Achat d’avions par la CCM, la garantie de la CTC sollicitée





Un projet de garantie pour permettre l’achat d’avions

Lors de la prochaine session de l’Assemblée de Corse, un projet de garantie d’emprunt au profit de la CCM est proposé au vote. La société d’économie mixte aérienne corse souhaite utiliser cette garantie pour acheter deux Airbus A320.

La CCM veut remplacer, pour un coût total de 78 millions d’euros (M€), deux A320 actuellement loués. Or, selon le rapport, les banques refusent à la CCM le prêt, sauf garantie explicite de la CTC ou alors à des « à des taux d’intérêt excessivement prohibitifs compte tenu du contexte actuel des marchés financiers ».

Pour ce qui est du prêt garanti, il a les caractéristiques suivantes : opérations organisées par Natixis, 62 M$ au total, sur une durée de 12 ans, sur une devise en euros et/ou dollars et à un taux variable, indexé sur des taux d’intérêts interbancaires (Libor* USD 3 mois + 3,4 % pour les sommes en dollar et ou Euribor** 3 mois + 3,00 % pour les euros). Au 29 septembre, le taux effectif du prêt est de 3,75 % en euros et de 3,69 % en dollars. Les marges appliquées (+3 % ou +3,4 %) semblent correctes, même si le rédacteur n’est pas un familier de ce genre d’opération. En cas de défaillance de la CCM sur son prêt, la CTC s’engage, par la garantie, à payer 50 % des sommes encore dues.

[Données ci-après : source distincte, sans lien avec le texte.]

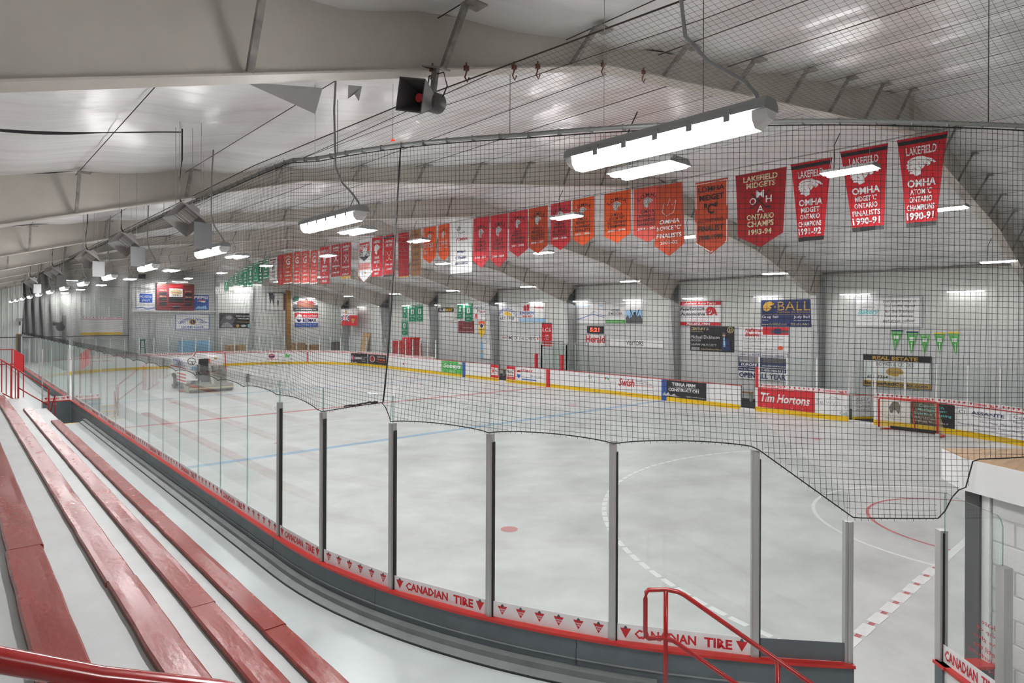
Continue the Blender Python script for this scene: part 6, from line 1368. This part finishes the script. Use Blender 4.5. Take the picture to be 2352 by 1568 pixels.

Le fait de passer d’avions loués à des avions achetés présente l’intérêt pour la CCM de réduire son impôt sur les bénéfices, en déduisant les sommes liées à l’amortissement des appareils. En 2008, le bénéfice de la CCM a été de 1,4 millions d’euros (M€) et l’impôt sur les sociétés de 693 120 €. De plus les avions neufs seraient moins coûteux à entretenir. En revanche, la dette bancaire de la compagnie va s’alourdir (59,8 M€ de dette bancaire en 2008).

Quelques interrogations autour de cette demande de garantie

Premièrement, cette opération permettra-t-elle de diminuer les charges totales de la CCM par rapport à la situation actuelle ? Comme le prêt est remboursable sur 12 ans et en tablant sur un taux moyen de 5 % (les taux interbancaire sont actuellement au plus bas et ne peuvent que remonter), le coût annuel en euros tournerait autour de 5 M€. Comme le rapport ne précise pas le coût de la location des appareils, des économies de maintenance envisagées, ni de l’impact sur les impôts, difficile de savoir si acheter est une opération rentable.

Deuxièmement, la CTC prend-elle un risque important ? Actuellement la CCM bénéficie d’une rente via la continuité territoriale. En 2008, la compagnie aérienne corse a touché 50,8 millions d’euros de subventions d’exploitation, dont 35,2 M€ au titre du bord à bord, soit 29 % de son chiffre d’affaire total. Ainsi, la situation financière de la CCM soit à la fois forte et fragile. Forte, car, grâce aux subventions de la continuité territoriale et au monopole, elle a une partie de ses revenus assurés. Fragile, car les rapports de force dans le ciel corse sont en train de profondément se modifier. La concurrence se renforce sur les lignes de Paris. Les low costs devraient s’implanter de plus en plus fermement dans le paysage. Dans ce contexte, les rapports avec Air France resteront-ils à l’identiques ? La CCM va-t-elle perdre du chiffre d’affaire sur les lignes avec Paris ? La continuité territoriale sera-t-elle amenée à évoluer dans les 10 prochaines années, avec l’ouverture d’Orly (monopole Air France/CCM) à la concurrence ? Ces questionnements ne sont pas sans conséquences, car ils mettent la rentabilité de l’achat des A320 sous pression, donc augmentent le risque porté par la CTC. Rappelons-nous les difficultés de la SNCM depuis 15 ans. Notons d’ailleurs que les banques, en refusant de prêter à la CCM sans la garantie de la CTC, envoient un signal inquiétant. Au final, le risque semble limité, mais les incertitudes sont importantes et la CTC (actionnaire) se doit de surveiller de près la solidité financière de la compagnie (un peu plus de transparence est d’ailleurs souhaitable).

Troisièmement, le rapport précise que la garantie sollicitée ne rentre pas en contradiction avec les règles européennes de la concurrence. Toutefois, le soutien public envers la CCM est déjà très important. La garantie permettra à la CCM d’améliorer ses opérations sur des lignes où la concurrence s’ouvre. On ne peut donc exclure des actions devant la Commission européenne de la part des compagnies privées.